Christians accept, through faith, that they are freed
from the costs of sins or wrongdoing through
the grace of God.
And how God’s grace affects their lives.



The term “grace” is of great importance within Christianity. It refers to the essence of God’s love for us humans, both individually and as a whole, within our relationships with him as Christians.

And importantly, it ‘encapsulates’ the importance of Jesus’ death on the cross to each one of us individually. The commonly used Christian terms “justification” and “saved” are both related to the greatest gift that God offers to each of us: eternal life.

God can also apply his ‘grace’ to our present Christian lives, giving us its benefits there. That is also explained later in this article.

Now, if all this seems a bit too much for you … say if you are even struggling with the possible existence of God … please begin by reading the article, “Can I really believe in God?”.  Trust me on this one: if you are ready to believe, then you can!


Most Christians believe that Jesus, by dying on the cross out of God’s grace, paid for all their wrong doings or sins. This ‘paves their way’ to heaven after physical death. That is, through grace, they receive his forgiveness.

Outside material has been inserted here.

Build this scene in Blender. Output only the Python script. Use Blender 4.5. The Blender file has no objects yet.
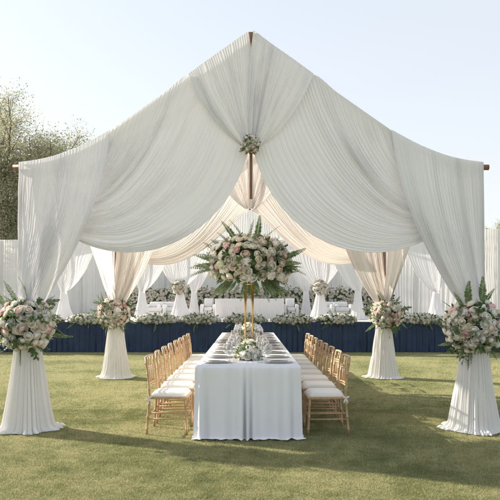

The Biblical terms “saved” and “salvation”, “justified” and “justification”, “redeemed” and “redemption” relate to that understanding.

God has ‘wiped our slate clean’ with regards to our sins; redeeming the cost of wrongdoing (i.e. paying for it himself), thereby justifying our right to eternal life. In effect, our ‘clean slate’ means that we can enter the Kingdom of God (Heaven) after physical death to enjoy eternal life.

The term “saved” relates to faithful Christians who are assured of that eternal life with God. Essentially, we are saved from death if we believe it is so! The term used in the New Testament is “saved by faith” [examples are Ephesians 2:8, Galations 2:15, 3:22-25].

In other words, we are expected to accept Jesus as our saviour, and our Lord of course, (that is through ‘faith’) to enable this to happen. In summary, faith in Jesus as such is much more important, as far as being saved, than leading a perfect sin-free life OR even doing good deeds for others.

Jesus’ own resurrection and then ascension to heaven – three days after crucifixion – actually demonstrated what God has on offer for us after death.

The effect of religious rules and laws on Christians is presented in the article, “Rules, laws and commandments”. I recommend you read that article to fully understand their context within Christianity. The major principles and beliefs of Christianity are summarised in the lead article of this section of the website, “Christianity explained”.


God also applies his “grace”, through his freely giving and loving nature, to our individual Christian lives.

3.1    Help in everyday life

In many circumstances, God helps us to achieve our needs through his unconditional gifts of love; his grace. For example, he wants to ‘guide us‘ in life to what is in our absolute best interests. And when we follow that guidance, then he applies a ‘helping hand‘ to our life’s endeavours. God also answers our everyday ‘prayers‘, through his grace, although we do need to know our limits there. As such grace can make our lives, as committed Christians, so much more ‘contented‘ than we would normally expect.

3.2    Assist us to change our ways

God also assists us to put our wrongdoings behind us. He helps us in this manner (e.g. by providing us with personal inner-strength), sometimes without us even asking for it. He does so because he loves us and wants us to love him fully in return. Although maybe not obvious to a beginner Christian, a life that is as free from wrongdoing, as it can be, enables us to have the closest possible bond with God.

And when I try to improve myself, in this regard, I do clearly recognise God’s grace at work. What I am trying to say is that, in my experience, grace can be an obvious force in the life of a Christian when this help is needed.

The beautiful old Christian hymn “Amazing Grace”, that has been popular for more than three centuries, is based on grace at work in times like this.


The actions of God, as represented by the terms explained in this article, sit at the core of accepted Christian beliefs.  An excellent example of all the terms ‘in action’ can actually be found in Romans 3:21-24.

Again, please see the article, “Christianity explained” to place these actions of grace, justification and being saved into perspective with the religion itself. They are essentially what sets Christianity apart from its monotheist siblings, Judaism and Islam.